The company was formed by John Dopyera, the luthier who invented the resonator, and George Beauchamp, a steel guitar player who had suggested to Dopyera the need for a guitar loud enough to play a melody over brass and other wind instruments.
In 1927, National produced the first resonator instruments and sold under their National brand. They had metal bodies and a tricone resonator system, with three aluminium cones joined by a T-shaped aluminium spider. Wooden-bodied models soon followed, based on inexpensive plywood student guitar bodies supplied by Kay, Harmony, and other established instrument manufacturers.
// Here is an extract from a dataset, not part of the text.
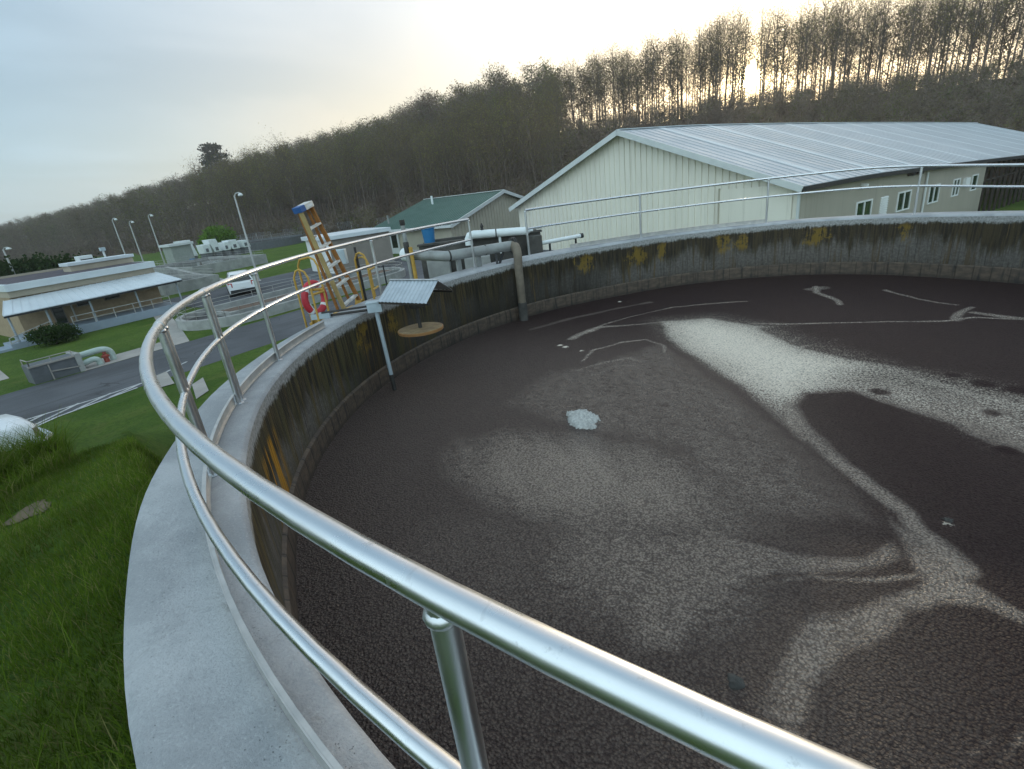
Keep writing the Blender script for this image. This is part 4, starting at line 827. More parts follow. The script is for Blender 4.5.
obj('wall_lamp', MB().beam(K(2.7,-.02,-1.35), K(2.7,-.25,-1.35), .3, .25), M['dark'], gb)

# flat grey annex
fb = thing('flat_roofed_annex', 'low taupe flat-roofed building with a white end wall behind the ladder', 'building', (-38,23,G))
K0 = Vector((-37.0,20.1,0)); fx = Vector((.28,.96,0)); fy = Vector((-.95,.28,0))
def Q2(a, b, z): return K0+fx*a+fy*b+Vector((0,0,z))
obj('wall', MB().quad(Q2(0,0,G),Q2(5.6,0,G),Q2(5.6,0,-.75),Q2(0,0,-.75)), M['taupe'], fb)
obj('end_wall', MB().quad(Q2(0,5.5,G),Q2(0,0,G),Q2(0,0,-.75),Q2(0,5.5,-.75)), M['white'], fb)
obj('roof', MB().hexa([Q2(a,b,z) for z in (-.75,-.42) for a, b in ((-.25,-.25),(5.75,-.25),(5.75,5.8),(-.25,5.8))]), M['canopy'], fb, bevel=.02)

# ------------------------------------------------------------------ office building on the left
ob = thing('office_building', 'low tan office building with a white metal canopy, stepped flat roof and railed platform', 'building', (-40,3.5,G))
Y0, Y1 = .25, 7.7
obj('platform', MB().box(-39.6,-37.42,-.3,7.9,G,-3.02), M['skirt'], ob, bevel=.01)
obj('wall', MB().box(-48,-39.6,Y0,Y1,G,-.75), M['tan_brick'], ob)
obj('clerestory', MB().box(-47.9,-39.3,Y0-.02,Y1+.02,-.98,-.62), M['beige'], ob)
obj('fascia', MB().box(-48.1,-39.05,Y0-.1,Y1+.1,-.62,-.24), M['canopy'], ob, bevel=.01)
obj('roof', MB().box(-47.9,-39.3,Y0+.1,Y1-.1,-.32,-.236), M['roof_membrane'], ob)
obj('parapet', MB().box(-48.1,-47.85,Y0,Y1,-.238,-.10), M['beige'], ob)
obj('upper_storey', MB().box(-43.4,-42,4.15,7.75,-.23,.12), M['beige'], ob)
obj('upper_roof', MB().box(-43.5,-41.9,4.05,7.85,.12,.31), M['canopy'], ob, bevel=.01)
mb = MB(); e0, e1 = (-37.35,-.75,-1.66), (-37.35,8.35,-1.56); t0, t1 = (-39.25,-.1,-1.06), (-39.25,7.75,-.96)
mb.hexa([Vector(e0)-Vector((0,0,.07)), Vector(e1)-Vector((0,0,.07)), Vector(t1)-Vector((0,0,.07)), Vector(t0)-Vector((0,0,.07)), e0, e1, t1, t0])
r2 = (-41.5,8.4,-1.5); r3 = (-41.5,7.75,-.98); mb.hexa([Vector(p)-Vector((0,0,.07)) for p in (e1,r2,r3,t1)]+[e1,r2,r3,t1])
cn = obj('canopy', mb, M['canopy'], ob)
mb = MB()
for i in range(24):
    s_ = i/23; p = Vector(e0).lerp(Vector(e1), s_)+Vector((.0,0,.012)); q = Vector(t0).lerp(Vector(t1), s_)+Vector((0,0,.012)); mb.beam(p, q, .03, .025)
obj('canopy_seams', mb, M['canopy'], cn)
obj('canopy_edge', MB().beam(Vector(e0)+Vector((.03,0,-.09)), Vector(e1)+Vector((.03,0,-.09)), .05, .10), M['dark'], cn)
for y, zt in ((-.55,-1.7),(1.08,-1.68),(3.15,-1.66),(5.6,-1.62),(8.05,-1.6)): obj('post', MB().tube([(-37.6,y,G if y > 8 or y < 0 else -3.03),(-37.6,y,zt)], .055, 8), M['post_grey'], ob, True)
def rail_run(pts, h, parent, matl, name='railing', r=.025, mid=True, every=1.4):
    mb = MB(); pts = [Vector(p) for p in pts]; U = Vector((0,0,1))
    for i, j in zip(pts[:-1], pts[1:]):
        mb.tube([i+U*h, j+U*h], r, 6)
        if mid: mb.tube([i+U*h*.5, j+U*h*.5], r*.85, 6)
        n = max(1, round((j-i).length/every))
        for q in range(n+1): p = i.lerp(j, q/n); mb.tube([p, p+U*h], r, 6)
    return obj(name, mb, matl, parent, True)
rail_run([(-37.5,2.0,-3.02),(-37.5,7.3,-3.02)], .58, ob, M['rail_grey'], every=1.0)
rail_run([(-37.5,-.9,-3.45),(-37.5,1.0,-3.02)], .58, ob, M['rail_grey'], every=.7)
obj('steps', MB().box(-39,-37.45,-.95,-.31,G,-3.2).box(-39,-37.45,-1.5,-.951,G,-3.38), M['skirt'], ob)
def owin(y0, y1, z0, z1, name, pm):
    f = obj(name, MB().box(-39.598,-39.54,y0,y1,z0,z1), M['taupe'], ob); obj('pane', MB().box(-39.539,-39.525,y0+.06,y1-.06,z0+.06,z1-.05), pm, f)
owin(1.75, 2.35, -3.0, -1.78, 'door', M['glass']); owin(3.0, 3.75, -2.2, -1.82, 'window', M['glass']); owin(4.5, 5.4, -2.15, -1.78, 'window', M['glass'])
obj('downpipe', MB().tube([(-39.5,2.75,-3.0),(-39.5,2.75,-1.1)], .05, 6), M['rail_grey'], ob, True)
u1 = thing('rooftop_unit', 'white air-conditioning unit on the office roof', 'air conditioner', (-45.5,6.0,-.236)); obj('casing', MB().box(-45.9,-45,5.7,6.5,.17,.55), M['pipe_white'], u1, bevel=.02); obj('grille', MB().box(-44.999,-44.98,5.75,6.45,.22,.34), M['dark'], u1)
obj('curb', MB().box(-45.85,-45.05,5.75,6.45,-.23,.17), M['dark'], u1)
u2 = thing('roof_vent', 'small pale vent hood on the office roof', 'vent', (-45.4,7.4,-.236)); obj('stack', MB().tube([(-45.4,7.35,-.23),(-45.4,7.35,.70)], .07, 8), M['pipe_white'], u2); obj('hood', MB().obox((-45.4,7.35,.80), (.14,0,0), (0,.16,0), (0,0,.12)), M['elec_box'], u2, bevel=.02)

# concrete vault with pipes beside the road
va = thing('concrete_vault', 'slate-sided concrete vault with a low pipe guard beside the lane', 'vault', (-27.5,-1.9,G))
obj('walls', MB().box(-27.5,-26.6,-2.75,-1.25,G,-2.78), M['slate'], va, bevel=.01)
obj('end_wall', MB().box(-27.55,-26.55,-1.248,-1.05,G,-2.72), M['concrete'], va, bevel=.01)
obj('coping', MB().box(-26.598,-26.54,-2.78,-1.25,-2.83,-2.76), M['pad'], va)
rail_run([(-26.6,-2.7,-2.78),(-26.6,-1.3,-2.78)], .22, va, M['pad'], 'guard', .02, False, .7)
rail_run([(-27.45,-2.7,-2.78),(-26.6,-2.7,-2.78)], .22, va, M['pad'], 'guard', .02, False, .9)
obj('brace', MB().beam((-26.57,-2.15,-3.5),(-26.57,-2.15,-2.85), .04, .04, (1,0,0)).beam((-26.57,-2.15,-3.15),(-26.57,-1.2,-3.25), .04, .04, (1,0,0)), M['pad'], va)
pp = thing('mint_pipe', 'mint green pipe elbows with a red-brown valve next to the slate vault', 'pipe', (-27,-.7,G))
def bend(p0, p1, p2, r, n=8):
    p0, p1, p2 = Vector(p0), Vector(p1), Vector(p2); return [p0*(1-s)**2+p1*2*s*(1-s)+p2*s*s for s in np.linspace(0, 1, n)]
obj('upper_elbow', MB().tube([(-27.2,-1.04,-2.95)]+bend((-27.2,-.35,-2.92),(-27.2,.15,-2.9),(-27.2,.18,-3.2),0)+[(-27.2,.18,-3.5)], .13, 12), M['mint'], pp, True)
obj('lower_elbow', MB().tube([(-26.95,-1.04,-3.28)]+bend((-26.95,-.75,-3.22),(-26.95,-.45,-3.15),(-26.95,-.42,-3.35),0)+[(-26.95,-.42,-3.52)], .12, 12), M['mint'], pp, True)
obj('valve', MB().lathe((-27.05,-.12,G), [(.10,0),(.10,.22),(.15,.25),(.15,.32),(.07,.36),(.07,.46)], 12), M['valve'], pp, True)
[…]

In 1928, Dopyera left National, and with four of his brothers formed the Dobro Manufacturing Company to produce a competing single resonator design, with the resonator cone inverted. John Dopyera continued to hold stock in National. The Dobro design was both cheaper to produce and louder than the tricone.
National soon introduced their own single resonator design, the biscuit, which Dopyera claimed to have designed before leaving, though the patent was registered by Beauchamp. National also continued to produce tricone designs, which some players preferred.
In their 1930 catalog, National list eight key associates, including Adolph Rickenbacker, George Beauchamp, Harry Watson, Paul Barth, and Jack Levy.
In 1932, the Dopyera brothers secured a controlling interest in both National and Dobro, and merged the companies to form the National Dobro Corporation.
In the late 1980s the National name and trademark reappeared on resonator instruments manufactured in California by National Reso-Phonic Guitars. As of 2006[update] their model range includes not only the tricone and biscuit mechanisms used on the original National instruments, but also the inverted cone design used on the Dobro.